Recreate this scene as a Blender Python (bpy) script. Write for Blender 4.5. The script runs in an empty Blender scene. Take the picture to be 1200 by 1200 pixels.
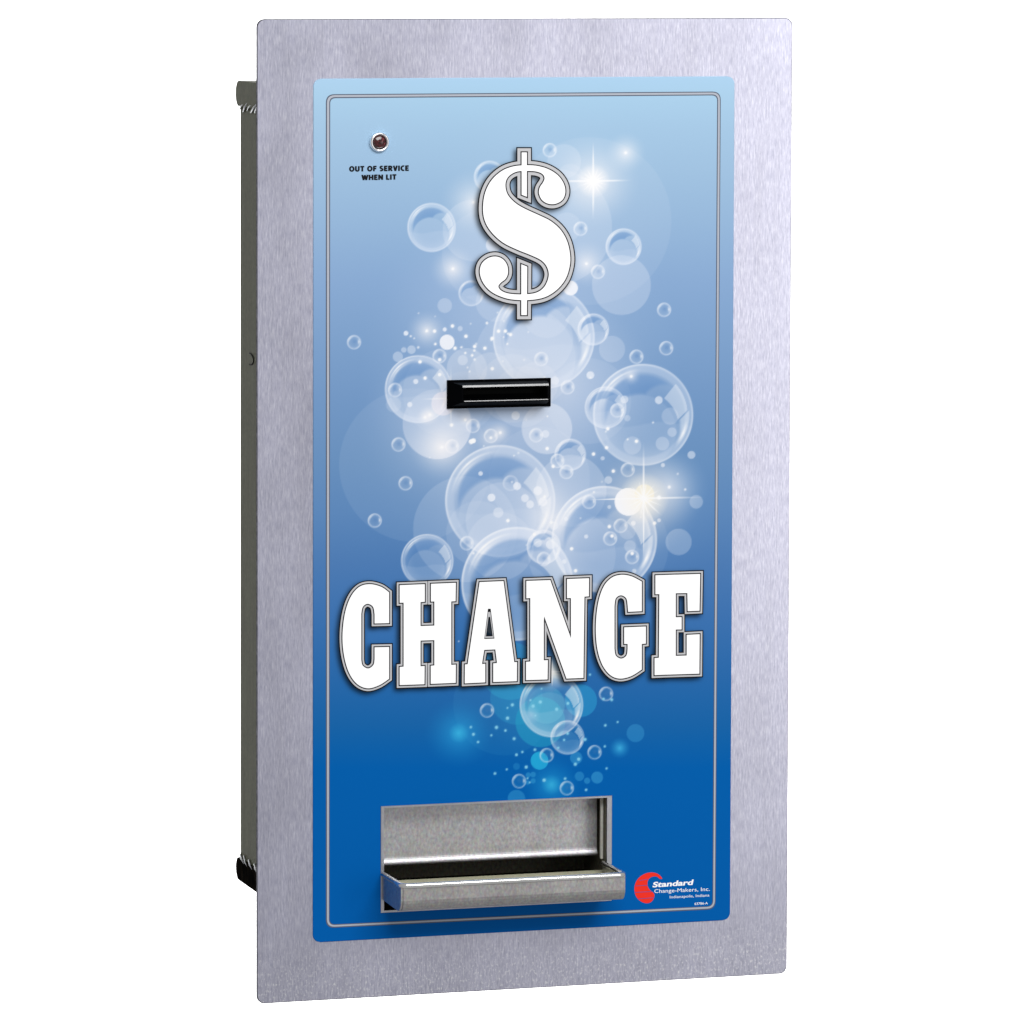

──────

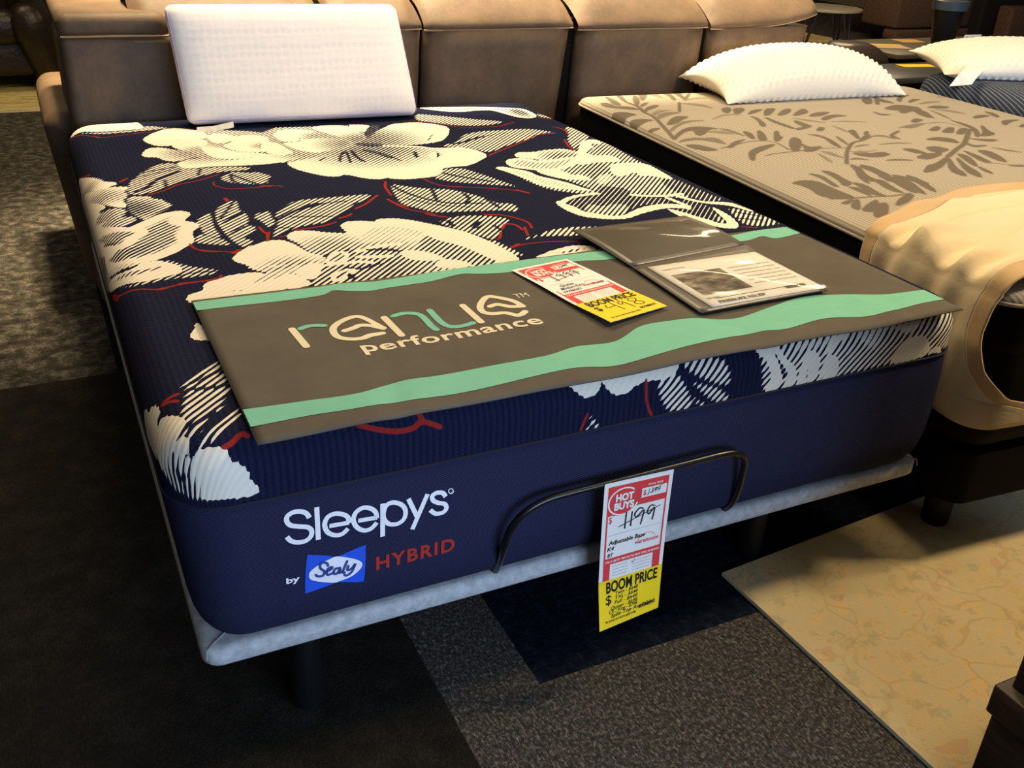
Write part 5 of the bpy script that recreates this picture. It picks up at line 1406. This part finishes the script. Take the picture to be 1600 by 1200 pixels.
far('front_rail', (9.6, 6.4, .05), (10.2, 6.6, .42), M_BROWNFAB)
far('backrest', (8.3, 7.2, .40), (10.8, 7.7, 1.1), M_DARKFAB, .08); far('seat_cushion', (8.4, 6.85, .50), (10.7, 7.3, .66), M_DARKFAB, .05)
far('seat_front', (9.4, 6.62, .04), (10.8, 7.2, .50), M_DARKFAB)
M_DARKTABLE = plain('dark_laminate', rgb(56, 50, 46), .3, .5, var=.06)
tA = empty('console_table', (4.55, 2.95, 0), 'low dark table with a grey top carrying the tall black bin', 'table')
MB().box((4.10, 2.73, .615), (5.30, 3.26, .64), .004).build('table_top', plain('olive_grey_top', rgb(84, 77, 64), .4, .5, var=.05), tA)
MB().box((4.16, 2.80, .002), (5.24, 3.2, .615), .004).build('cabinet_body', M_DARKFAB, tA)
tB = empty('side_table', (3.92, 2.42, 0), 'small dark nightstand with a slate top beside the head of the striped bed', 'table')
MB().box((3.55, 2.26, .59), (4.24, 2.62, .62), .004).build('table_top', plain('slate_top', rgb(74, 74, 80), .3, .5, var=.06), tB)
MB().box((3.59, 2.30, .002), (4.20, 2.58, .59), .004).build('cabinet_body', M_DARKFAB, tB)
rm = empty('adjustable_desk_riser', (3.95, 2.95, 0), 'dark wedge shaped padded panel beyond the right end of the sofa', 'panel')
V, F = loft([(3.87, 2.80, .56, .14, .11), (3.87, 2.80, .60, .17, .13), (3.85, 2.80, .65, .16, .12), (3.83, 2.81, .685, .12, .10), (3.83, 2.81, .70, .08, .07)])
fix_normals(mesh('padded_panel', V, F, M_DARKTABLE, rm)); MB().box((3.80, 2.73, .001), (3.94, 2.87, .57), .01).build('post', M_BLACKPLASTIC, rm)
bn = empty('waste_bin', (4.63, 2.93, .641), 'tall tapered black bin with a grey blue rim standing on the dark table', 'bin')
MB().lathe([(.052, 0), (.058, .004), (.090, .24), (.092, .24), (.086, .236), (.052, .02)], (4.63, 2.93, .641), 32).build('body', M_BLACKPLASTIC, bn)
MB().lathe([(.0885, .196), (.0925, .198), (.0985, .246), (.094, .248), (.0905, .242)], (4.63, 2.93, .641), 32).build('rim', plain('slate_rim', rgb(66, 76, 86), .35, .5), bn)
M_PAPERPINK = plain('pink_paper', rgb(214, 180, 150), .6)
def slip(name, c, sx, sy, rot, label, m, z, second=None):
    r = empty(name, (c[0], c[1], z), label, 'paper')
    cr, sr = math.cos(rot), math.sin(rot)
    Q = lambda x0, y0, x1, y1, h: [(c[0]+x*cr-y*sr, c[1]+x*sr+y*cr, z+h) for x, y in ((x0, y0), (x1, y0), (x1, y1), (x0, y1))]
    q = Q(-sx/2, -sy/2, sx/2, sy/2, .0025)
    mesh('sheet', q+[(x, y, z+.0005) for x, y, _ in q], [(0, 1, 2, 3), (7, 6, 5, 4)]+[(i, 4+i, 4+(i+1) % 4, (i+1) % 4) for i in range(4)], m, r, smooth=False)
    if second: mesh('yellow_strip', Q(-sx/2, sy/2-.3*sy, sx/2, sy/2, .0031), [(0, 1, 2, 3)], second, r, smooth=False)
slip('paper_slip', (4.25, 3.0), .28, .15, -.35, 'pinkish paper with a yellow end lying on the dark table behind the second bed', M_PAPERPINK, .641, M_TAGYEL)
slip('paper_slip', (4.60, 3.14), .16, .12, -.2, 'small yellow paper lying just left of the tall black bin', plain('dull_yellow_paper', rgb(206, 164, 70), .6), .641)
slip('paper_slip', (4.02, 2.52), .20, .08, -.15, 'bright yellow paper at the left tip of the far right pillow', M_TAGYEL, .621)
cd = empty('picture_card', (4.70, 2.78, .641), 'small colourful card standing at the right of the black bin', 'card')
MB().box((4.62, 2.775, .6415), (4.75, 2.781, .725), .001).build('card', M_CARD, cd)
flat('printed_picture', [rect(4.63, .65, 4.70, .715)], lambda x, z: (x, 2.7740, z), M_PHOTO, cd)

──────

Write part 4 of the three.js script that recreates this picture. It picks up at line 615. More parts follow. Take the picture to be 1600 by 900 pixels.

──────

◆ **GIVEN REQUEST**: In the listing above, find the lines holding the word "picks" and copy them.

◆ **CORRECT RESULT**:
Write part 5 of the bpy script that recreates this picture. It picks up at line 1406. This part finishes the script. Take the picture to be 1600 by 1200 pixels.
Write part 4 of the three.js script that recreates this picture. It picks up at line 615. More parts follow. Take the picture to be 1600 by 900 pixels.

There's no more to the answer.